Moses Brown had a series of tandem plays in their playbook, including a few passes out of the tandem. In some cases, it is difficult to know who carried the ball on these plays, but they typically involved off-tackle runs, misdirection away from the tandem, or end runs.
Their playbook also included a series of trick plays. The top two and the next two on the left side show pairs of plays in which the first play sets up the second. The first set shows an off-tackle run from the tandem formation, which, after showing that a few times, led to an end-around pass. UChicago ran a similar play in 1908 since their right end was an accurate passer and a lefty, so perhaps Moses Brown had a similarly skilled end.

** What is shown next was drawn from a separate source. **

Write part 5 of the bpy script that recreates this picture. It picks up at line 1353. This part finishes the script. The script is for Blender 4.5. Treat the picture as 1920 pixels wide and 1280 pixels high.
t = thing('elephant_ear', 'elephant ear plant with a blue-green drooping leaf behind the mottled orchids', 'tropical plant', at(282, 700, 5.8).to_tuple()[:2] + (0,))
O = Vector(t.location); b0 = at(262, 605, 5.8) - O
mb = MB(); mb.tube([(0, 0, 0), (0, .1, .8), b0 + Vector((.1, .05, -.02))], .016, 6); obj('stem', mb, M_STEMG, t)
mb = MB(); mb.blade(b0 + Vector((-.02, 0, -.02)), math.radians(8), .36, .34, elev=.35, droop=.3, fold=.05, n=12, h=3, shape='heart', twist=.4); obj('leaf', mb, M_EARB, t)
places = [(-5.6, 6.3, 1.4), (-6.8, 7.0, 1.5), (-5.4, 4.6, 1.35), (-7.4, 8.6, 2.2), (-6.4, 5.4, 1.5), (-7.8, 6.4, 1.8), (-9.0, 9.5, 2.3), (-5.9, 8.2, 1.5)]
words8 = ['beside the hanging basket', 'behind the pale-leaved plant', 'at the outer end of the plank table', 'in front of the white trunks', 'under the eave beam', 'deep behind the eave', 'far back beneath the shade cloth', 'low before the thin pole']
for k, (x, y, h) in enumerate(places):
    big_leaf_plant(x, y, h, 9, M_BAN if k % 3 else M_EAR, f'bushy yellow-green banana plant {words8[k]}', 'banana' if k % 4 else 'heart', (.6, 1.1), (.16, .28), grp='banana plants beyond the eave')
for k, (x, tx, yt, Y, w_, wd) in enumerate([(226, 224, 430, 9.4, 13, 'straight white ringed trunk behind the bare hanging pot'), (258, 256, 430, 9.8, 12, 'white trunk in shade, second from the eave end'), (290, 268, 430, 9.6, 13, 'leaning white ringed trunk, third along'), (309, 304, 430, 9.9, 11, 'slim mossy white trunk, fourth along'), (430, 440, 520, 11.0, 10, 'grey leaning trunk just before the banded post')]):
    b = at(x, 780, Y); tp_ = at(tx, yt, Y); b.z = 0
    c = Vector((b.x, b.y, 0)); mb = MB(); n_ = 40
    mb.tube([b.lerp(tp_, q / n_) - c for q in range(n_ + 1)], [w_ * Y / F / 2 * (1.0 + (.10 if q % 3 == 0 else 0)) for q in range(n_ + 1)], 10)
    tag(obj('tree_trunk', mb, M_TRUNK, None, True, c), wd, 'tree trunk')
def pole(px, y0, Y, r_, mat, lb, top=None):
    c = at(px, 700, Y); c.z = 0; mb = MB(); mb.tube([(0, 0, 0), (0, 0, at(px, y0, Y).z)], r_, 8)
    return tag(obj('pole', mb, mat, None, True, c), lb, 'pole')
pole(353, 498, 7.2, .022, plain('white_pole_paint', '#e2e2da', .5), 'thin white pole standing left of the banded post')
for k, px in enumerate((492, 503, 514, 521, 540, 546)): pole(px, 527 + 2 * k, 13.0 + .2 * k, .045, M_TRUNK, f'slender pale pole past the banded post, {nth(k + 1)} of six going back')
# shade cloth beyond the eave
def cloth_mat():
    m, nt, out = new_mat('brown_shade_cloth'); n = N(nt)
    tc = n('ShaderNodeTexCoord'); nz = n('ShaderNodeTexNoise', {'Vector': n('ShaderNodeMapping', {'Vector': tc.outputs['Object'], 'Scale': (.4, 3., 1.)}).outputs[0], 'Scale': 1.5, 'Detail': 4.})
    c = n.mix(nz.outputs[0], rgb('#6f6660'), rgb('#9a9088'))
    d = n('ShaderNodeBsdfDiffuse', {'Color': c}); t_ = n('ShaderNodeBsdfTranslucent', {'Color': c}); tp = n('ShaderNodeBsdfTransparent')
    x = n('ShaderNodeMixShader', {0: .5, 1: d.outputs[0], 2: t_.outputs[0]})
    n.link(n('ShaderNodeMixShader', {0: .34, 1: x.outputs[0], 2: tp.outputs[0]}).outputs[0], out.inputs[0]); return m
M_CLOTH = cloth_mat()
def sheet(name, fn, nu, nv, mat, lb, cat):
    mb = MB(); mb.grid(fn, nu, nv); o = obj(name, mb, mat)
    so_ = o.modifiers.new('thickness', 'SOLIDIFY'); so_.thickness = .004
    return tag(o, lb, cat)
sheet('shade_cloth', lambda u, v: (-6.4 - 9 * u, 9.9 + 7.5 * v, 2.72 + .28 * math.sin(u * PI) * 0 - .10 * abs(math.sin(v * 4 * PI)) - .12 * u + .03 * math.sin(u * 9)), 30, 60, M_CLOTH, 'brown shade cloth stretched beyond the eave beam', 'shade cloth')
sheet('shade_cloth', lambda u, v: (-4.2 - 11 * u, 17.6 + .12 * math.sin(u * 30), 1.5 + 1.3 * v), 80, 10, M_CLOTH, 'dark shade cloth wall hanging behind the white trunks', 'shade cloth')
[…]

The second set on the left shows a lateral pass to a halfback sweeping right, a play Yale popularized in 1914, and a trick halfback option pass off the lateral.
Moses Brown also had trick plays for use Inside the 20 or 15. These included a lateral pass from their dropkick and tandem formations, the previously seen end-around pass, and a third-down play with two backs set wider than the left tackle, presaging today's single-back formations.
As discussed in When Football Came To Pass, the forward pass was heavily restricted in 1914, and with offensive linemen unable to use their hands when blocking, teams primarily protected passers through play-action. Moses Brown's passing plays reflected that approach, and the rest of their plays reflected the current thinking among Eastern college teams, so they were likely to run a relatively progressive offense for a high school team of the era.
A final observation is that the bromides and shibboleths of 1914 stand the test of time. Staying low and alert mattered then and now. The specific formations and plays Moses Brown ran in 1914 are another matter. The game has evolved since then, but the building blocks of good play are much the same.